After years of being awed by Stewart’s craftsmanship, Mobley and some mutual friends convinced her to hold the showing.
“My love for quilting began as a child when my mother would carry me to my great-grandma’s house to a quilting bee,” Stewart said. She recalls playing with other children while the quilters worked, often finishing a quilt in the span of a day.
Stewart pieced her first work, made from printed chicken feed sacks in the bow-tie pattern, with the help of a family staffer in 1951, just after she married her husband, William E. Stewart.
The Stewarts moved to Liberty County in 1961 when William was stationed at Fort Stewart, she said.
Since his death in April 2009, Stewart has made between eight and 10 quilts per year, up from the five or six she previously made.
“When other people are just sitting, watching TV and doing nothing, I’m quilting and watching TV,” she said.
“People say, ‘Where did you keep them all?’ and I’m wondering, too,” she said about the number of quilts she has made.
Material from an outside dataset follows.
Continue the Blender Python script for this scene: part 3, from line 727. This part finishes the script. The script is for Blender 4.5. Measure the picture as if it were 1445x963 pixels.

Now, she has two beds that are covered in stacks of quilts, which boast an assortment of colors and patterns.
She even had a sewing shop in Hinesville for a time, she said. In 1983, she and fellow parishioners at Faith Baptist Church worked together to create a quilt for their pastor and his wife, Bill and Norma Barnett.
“I designed the patterns, and the ladies of the church each made a block,” she said. Later, the women would form a quilting group where they met once per week in the church social hall and quilted together.
“This was about the time I realized that quilting is addictive, and I was getting hooked,” she said. “I would get so excited about each new pattern; I couldn’t wait to get started on it.”
Though her love began long ago, Stewart said she still becomes as excited today — especially to see the finished product.
Stewart recalled one occasion when she was visiting Unicoi State Park in North Georgia and a quilt in a gift shop caught her eye.
“I told my husband that quilt looked just like one I had quilted for a lady in Savannah,” she said. “The more I looked at it, the more certain I became that it was my work.”
Stewart inspected the quilt and found her initials and the date in the corner of the quilt.
She approached the manager, explained that the quilt was hers and offered to make quilts for sale in the shop.
After Stewart made sample quilts with the double wedding ring and Georgia patterns for the manager to approve, she began sending the woman quilts on a regular basis.
“Through the years, I sent her more than 100 quilts,” she said. Money from the quilts sold at Unicoi paid for her son’s college expenses.  
The 78-year-old Alabama native, who has made more than 250 quilts as gifts and for sale, said she “can never sit idle” and will continue to keep making quilts as long as she is able.
“My eyesight is failing, and arthritis is very bad in my hands,” she said. “But just as long as I can see to make a stitch, I’ll keep on quilting.”